What you need to do:
Copy the data precisely, keeping every character.

Stored data:
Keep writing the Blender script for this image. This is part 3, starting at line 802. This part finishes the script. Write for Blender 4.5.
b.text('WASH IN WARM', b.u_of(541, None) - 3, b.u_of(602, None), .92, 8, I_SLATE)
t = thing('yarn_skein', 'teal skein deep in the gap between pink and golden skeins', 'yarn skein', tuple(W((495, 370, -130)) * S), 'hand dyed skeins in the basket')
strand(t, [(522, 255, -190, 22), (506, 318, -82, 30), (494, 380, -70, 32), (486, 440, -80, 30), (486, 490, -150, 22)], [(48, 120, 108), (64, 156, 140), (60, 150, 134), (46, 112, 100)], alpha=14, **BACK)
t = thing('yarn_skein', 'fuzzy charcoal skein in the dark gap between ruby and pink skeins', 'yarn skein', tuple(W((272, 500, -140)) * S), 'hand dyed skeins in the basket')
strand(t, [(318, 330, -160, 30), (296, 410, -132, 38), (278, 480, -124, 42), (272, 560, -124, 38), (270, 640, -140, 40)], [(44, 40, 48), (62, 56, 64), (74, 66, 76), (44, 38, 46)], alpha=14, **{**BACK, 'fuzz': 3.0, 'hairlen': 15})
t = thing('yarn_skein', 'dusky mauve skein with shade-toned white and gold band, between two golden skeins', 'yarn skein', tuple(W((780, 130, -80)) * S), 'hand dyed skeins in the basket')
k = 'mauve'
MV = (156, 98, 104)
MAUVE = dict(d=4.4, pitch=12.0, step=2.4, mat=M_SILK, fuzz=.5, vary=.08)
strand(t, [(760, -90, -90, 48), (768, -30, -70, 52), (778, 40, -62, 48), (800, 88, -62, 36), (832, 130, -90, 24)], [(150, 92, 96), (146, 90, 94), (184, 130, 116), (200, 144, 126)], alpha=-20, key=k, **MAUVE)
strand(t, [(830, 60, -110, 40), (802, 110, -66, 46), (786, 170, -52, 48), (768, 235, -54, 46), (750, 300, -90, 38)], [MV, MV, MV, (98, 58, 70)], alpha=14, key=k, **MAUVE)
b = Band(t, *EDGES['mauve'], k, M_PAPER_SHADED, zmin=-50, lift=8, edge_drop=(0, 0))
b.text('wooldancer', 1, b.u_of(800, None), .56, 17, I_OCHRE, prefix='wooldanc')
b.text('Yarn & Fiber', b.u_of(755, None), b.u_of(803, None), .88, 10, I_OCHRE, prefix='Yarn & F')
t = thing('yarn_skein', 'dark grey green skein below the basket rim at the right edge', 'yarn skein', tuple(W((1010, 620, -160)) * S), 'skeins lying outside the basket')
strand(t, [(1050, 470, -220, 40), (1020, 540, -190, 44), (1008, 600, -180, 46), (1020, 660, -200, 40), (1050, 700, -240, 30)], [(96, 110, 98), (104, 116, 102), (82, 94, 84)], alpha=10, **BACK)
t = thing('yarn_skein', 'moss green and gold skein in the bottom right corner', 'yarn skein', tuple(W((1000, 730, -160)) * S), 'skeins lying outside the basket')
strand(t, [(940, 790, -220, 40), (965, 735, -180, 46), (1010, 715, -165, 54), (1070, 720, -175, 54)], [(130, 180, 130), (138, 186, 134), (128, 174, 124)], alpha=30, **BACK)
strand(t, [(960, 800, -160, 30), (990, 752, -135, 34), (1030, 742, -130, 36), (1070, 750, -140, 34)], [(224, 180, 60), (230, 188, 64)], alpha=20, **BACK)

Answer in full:
Keep writing the Blender script for this image. This is part 3, starting at line 802. This part finishes the script. Write for Blender 4.5.
b.text('WASH IN WARM', b.u_of(541, None) - 3, b.u_of(602, None), .92, 8, I_SLATE)
t = thing('yarn_skein', 'teal skein deep in the gap between pink and golden skeins', 'yarn skein', tuple(W((495, 370, -130)) * S), 'hand dyed skeins in the basket')
strand(t, [(522, 255, -190, 22), (506, 318, -82, 30), (494, 380, -70, 32), (486, 440, -80, 30), (486, 490, -150, 22)], [(48, 120, 108), (64, 156, 140), (60, 150, 134), (46, 112, 100)], alpha=14, **BACK)
t = thing('yarn_skein', 'fuzzy charcoal skein in the dark gap between ruby and pink skeins', 'yarn skein', tuple(W((272, 500, -140)) * S), 'hand dyed skeins in the basket')
strand(t, [(318, 330, -160, 30), (296, 410, -132, 38), (278, 480, -124, 42), (272, 560, -124, 38), (270, 640, -140, 40)], [(44, 40, 48), (62, 56, 64), (74, 66, 76), (44, 38, 46)], alpha=14, **{**BACK, 'fuzz': 3.0, 'hairlen': 15})
t = thing('yarn_skein', 'dusky mauve skein with shade-toned white and gold band, between two golden skeins', 'yarn skein', tuple(W((780, 130, -80)) * S), 'hand dyed skeins in the basket')
k = 'mauve'
MV = (156, 98, 104)
MAUVE = dict(d=4.4, pitch=12.0, step=2.4, mat=M_SILK, fuzz=.5, vary=.08)
strand(t, [(760, -90, -90, 48), (768, -30, -70, 52), (778, 40, -62, 48), (800, 88, -62, 36), (832, 130, -90, 24)], [(150, 92, 96), (146, 90, 94), (184, 130, 116), (200, 144, 126)], alpha=-20, key=k, **MAUVE)
strand(t, [(830, 60, -110, 40), (802, 110, -66, 46), (786, 170, -52, 48), (768, 235, -54, 46), (750, 300, -90, 38)], [MV, MV, MV, (98, 58, 70)], alpha=14, key=k, **MAUVE)
b = Band(t, *EDGES['mauve'], k, M_PAPER_SHADED, zmin=-50, lift=8, edge_drop=(0, 0))
b.text('wooldancer', 1, b.u_of(800, None), .56, 17, I_OCHRE, prefix='wooldanc')
b.text('Yarn & Fiber', b.u_of(755, None), b.u_of(803, None), .88, 10, I_OCHRE, prefix='Yarn & F')
t = thing('yarn_skein', 'dark grey green skein below the basket rim at the right edge', 'yarn skein', tuple(W((1010, 620, -160)) * S), 'skeins lying outside the basket')
strand(t, [(1050, 470, -220, 40), (1020, 540, -190, 44), (1008, 600, -180, 46), (1020, 660, -200, 40), (1050, 700, -240, 30)], [(96, 110, 98), (104, 116, 102), (82, 94, 84)], alpha=10, **BACK)
t = thing('yarn_skein', 'moss green and gold skein in the bottom right corner', 'yarn skein', tuple(W((1000, 730, -160)) * S), 'skeins lying outside the basket')
strand(t, [(940, 790, -220, 40), (965, 735, -180, 46), (1010, 715, -165, 54), (1070, 720, -175, 54)], [(130, 180, 130), (138, 186, 134), (128, 174, 124)], alpha=30, **BACK)
strand(t, [(960, 800, -160, 30), (990, 752, -135, 34), (1030, 742, -130, 36), (1070, 750, -140, 34)], [(224, 180, 60), (230, 188, 64)], alpha=20, **BACK)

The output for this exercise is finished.